Would Holden Caulfield have inspired millions of angsty high schoolers if he was the college-bound high school quarterback?

Would Moto have gotten replies on his last blog instantaneously while my thoughts are left commentless?

(Yeah. I admit it. I'm jealous. What part of "attention whore" don't you people understand?)

Aha. You see? Misery loves company. If not like company then company who want to help. And, by 'help' I mean 'feel better about themselves'.

Well, apparently, I don't need your help anymore. I'm happy.

I'm light.

Crap.

Tuesday, May 4, 2010

LeBrandon is Out, Sohrab is In

So, blogger here is telling me that it has been exactly one month since I have written anything in here. And, y'know... that feels about right.

Wow, it was a full month ago that my parent's visited me. It was a full month ago that I was just given permission to stop using crutches. It was a full month ago that I only had maybe a hundred pages left to finish The Kite Runner.

Good grief, those things seem like forever ago.
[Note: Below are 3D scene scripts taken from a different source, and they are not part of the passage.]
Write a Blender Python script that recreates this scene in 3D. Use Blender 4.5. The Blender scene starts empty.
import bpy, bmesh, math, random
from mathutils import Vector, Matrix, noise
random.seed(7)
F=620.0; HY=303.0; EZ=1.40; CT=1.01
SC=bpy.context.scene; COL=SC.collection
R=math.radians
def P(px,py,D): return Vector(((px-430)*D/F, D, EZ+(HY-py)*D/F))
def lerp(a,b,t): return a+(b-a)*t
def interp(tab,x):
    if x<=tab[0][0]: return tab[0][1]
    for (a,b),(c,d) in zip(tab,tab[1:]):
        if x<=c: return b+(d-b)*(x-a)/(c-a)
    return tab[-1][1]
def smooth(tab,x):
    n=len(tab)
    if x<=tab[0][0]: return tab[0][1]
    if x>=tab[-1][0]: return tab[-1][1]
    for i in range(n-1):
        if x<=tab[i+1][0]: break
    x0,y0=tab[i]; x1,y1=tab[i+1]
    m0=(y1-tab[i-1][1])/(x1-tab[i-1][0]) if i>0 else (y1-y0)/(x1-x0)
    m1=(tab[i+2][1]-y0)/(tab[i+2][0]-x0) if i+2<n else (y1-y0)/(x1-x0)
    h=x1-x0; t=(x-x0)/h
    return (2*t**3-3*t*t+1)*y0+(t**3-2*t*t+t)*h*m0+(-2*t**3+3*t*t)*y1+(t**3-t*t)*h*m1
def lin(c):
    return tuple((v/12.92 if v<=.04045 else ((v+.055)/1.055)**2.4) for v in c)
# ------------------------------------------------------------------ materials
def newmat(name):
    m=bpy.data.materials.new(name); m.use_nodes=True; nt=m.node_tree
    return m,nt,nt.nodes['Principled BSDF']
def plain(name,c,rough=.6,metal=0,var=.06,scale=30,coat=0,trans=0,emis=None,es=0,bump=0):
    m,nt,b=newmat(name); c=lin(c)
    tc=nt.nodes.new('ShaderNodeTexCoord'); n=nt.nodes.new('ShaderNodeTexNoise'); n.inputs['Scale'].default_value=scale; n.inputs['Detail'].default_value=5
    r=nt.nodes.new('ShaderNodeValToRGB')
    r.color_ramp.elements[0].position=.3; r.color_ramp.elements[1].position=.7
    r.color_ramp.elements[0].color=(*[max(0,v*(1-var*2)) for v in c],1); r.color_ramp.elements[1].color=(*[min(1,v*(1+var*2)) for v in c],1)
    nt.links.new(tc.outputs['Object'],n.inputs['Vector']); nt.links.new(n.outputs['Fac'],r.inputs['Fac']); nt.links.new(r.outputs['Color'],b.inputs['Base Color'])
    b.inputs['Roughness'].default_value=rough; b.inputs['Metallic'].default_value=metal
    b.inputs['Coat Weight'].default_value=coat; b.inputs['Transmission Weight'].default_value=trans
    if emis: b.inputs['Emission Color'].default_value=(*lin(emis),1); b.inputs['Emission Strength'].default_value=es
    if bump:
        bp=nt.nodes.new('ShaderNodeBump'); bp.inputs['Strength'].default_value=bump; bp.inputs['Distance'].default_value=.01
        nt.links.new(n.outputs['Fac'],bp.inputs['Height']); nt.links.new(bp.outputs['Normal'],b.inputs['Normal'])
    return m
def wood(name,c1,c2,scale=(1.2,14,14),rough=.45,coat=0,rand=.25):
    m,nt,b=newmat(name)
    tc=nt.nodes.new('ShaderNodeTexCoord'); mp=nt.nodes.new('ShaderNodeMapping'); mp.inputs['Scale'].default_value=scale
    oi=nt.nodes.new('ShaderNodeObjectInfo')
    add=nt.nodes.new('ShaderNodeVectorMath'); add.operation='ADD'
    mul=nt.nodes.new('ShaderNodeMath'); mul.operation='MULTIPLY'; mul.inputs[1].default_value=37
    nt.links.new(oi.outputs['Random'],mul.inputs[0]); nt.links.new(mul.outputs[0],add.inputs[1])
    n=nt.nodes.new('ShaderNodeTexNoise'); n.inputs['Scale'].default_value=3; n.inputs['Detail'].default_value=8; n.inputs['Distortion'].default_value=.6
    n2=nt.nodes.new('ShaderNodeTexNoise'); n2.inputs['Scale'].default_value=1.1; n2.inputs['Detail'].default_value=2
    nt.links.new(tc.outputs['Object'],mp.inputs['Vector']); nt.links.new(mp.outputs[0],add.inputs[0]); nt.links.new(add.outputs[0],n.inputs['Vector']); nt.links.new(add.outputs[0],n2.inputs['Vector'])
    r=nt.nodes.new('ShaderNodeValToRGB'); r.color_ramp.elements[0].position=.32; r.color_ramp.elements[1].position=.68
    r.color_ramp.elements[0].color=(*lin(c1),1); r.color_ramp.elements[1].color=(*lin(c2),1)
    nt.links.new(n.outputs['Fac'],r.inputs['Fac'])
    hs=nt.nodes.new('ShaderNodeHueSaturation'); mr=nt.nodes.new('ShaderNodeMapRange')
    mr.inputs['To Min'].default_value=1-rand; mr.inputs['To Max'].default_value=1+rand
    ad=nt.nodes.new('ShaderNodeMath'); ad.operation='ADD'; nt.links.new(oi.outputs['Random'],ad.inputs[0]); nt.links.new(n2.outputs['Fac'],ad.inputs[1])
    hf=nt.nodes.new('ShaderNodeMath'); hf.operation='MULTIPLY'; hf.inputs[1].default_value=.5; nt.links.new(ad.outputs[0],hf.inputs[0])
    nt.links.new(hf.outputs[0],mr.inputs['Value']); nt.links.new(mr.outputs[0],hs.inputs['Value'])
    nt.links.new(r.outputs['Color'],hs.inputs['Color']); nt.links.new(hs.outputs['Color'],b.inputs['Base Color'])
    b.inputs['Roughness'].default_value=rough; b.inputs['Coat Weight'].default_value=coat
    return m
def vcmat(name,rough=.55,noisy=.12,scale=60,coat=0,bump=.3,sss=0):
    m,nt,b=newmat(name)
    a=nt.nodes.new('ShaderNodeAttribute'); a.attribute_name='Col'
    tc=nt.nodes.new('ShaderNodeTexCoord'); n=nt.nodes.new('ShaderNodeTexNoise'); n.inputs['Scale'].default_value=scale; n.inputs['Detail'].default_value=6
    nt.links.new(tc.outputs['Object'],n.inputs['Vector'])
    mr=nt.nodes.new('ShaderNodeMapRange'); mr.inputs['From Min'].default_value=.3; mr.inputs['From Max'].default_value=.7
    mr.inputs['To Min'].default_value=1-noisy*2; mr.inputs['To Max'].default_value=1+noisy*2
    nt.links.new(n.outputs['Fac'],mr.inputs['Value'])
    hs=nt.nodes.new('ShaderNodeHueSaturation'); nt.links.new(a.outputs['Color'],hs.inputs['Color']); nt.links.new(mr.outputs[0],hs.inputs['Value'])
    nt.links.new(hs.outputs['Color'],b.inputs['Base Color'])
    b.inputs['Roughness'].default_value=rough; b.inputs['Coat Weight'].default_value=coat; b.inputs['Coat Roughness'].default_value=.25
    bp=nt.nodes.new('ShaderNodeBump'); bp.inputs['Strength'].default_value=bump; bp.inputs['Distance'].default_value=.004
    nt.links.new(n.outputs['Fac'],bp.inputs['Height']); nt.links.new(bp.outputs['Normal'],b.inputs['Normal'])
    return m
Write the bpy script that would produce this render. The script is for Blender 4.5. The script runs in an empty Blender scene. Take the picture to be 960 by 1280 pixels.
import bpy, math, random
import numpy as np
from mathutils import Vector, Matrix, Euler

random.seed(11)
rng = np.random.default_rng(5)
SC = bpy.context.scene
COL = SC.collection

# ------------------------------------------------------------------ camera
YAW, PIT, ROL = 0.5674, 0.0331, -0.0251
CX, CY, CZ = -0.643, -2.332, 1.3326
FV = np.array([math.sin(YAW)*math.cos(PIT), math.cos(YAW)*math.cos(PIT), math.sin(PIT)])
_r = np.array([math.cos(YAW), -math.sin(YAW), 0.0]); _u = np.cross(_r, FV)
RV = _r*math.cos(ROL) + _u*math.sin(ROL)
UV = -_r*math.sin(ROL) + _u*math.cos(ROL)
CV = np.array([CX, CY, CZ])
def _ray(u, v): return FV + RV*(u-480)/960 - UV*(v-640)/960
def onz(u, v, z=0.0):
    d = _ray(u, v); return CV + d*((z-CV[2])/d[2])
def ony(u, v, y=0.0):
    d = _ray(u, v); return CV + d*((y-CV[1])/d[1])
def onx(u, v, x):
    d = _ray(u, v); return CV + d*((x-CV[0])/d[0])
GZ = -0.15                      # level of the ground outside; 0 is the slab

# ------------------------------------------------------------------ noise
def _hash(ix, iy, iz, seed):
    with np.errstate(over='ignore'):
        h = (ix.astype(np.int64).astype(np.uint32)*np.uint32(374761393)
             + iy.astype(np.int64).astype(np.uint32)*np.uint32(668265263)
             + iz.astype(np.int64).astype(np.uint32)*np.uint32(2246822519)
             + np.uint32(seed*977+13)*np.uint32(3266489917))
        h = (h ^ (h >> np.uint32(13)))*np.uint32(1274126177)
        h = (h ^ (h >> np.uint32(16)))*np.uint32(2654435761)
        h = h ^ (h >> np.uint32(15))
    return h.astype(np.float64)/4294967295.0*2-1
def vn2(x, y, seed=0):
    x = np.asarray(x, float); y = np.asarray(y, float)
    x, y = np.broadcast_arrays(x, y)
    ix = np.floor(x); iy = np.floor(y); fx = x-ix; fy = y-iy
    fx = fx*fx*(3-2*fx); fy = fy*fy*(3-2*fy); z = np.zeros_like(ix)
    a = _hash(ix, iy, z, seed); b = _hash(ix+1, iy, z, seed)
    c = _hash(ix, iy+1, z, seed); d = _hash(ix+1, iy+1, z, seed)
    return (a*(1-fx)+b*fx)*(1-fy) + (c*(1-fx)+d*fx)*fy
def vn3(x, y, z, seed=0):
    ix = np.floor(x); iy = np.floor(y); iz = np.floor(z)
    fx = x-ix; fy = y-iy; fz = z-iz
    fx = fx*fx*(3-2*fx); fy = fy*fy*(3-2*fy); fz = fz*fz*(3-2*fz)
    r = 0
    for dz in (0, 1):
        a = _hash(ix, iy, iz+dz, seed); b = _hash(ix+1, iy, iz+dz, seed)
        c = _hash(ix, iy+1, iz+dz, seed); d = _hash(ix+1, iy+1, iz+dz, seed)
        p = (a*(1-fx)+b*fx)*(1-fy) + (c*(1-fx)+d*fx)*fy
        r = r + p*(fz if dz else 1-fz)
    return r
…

I miss my parents a ton and can't wait to figure out a chance to head back down to SoCal. My leg is far from healed, but I am walking normal and going to the gym on a regular basis. And, I just finished The Kite Runner about five minutes ago and cried at the end of a book for the first time since 'Extremely Loud and Incredibly Close'.

This time it was in a Starbucks though, as opposed to the safe confines of my own room. Awkward.

But, so good! It doesn't quite topple EL&IC as the Most Magnificent Manuscript Manufactured by Mere Mortals (the 6M Award, I'm surprised you haven't heard of it). But, it might have my favorite last moments of a book I've ever read. The words:

"For you, a thousand times over."

will forever haunt me. In a good way. I want that phrase to fuse itself into my vernacular. No longer "Yes" or "You betcha" or "I can do it, I can do it nine times", but...

For you, a thousand times over.

Oooooh. Can you feel it?

No? You should probably read the book.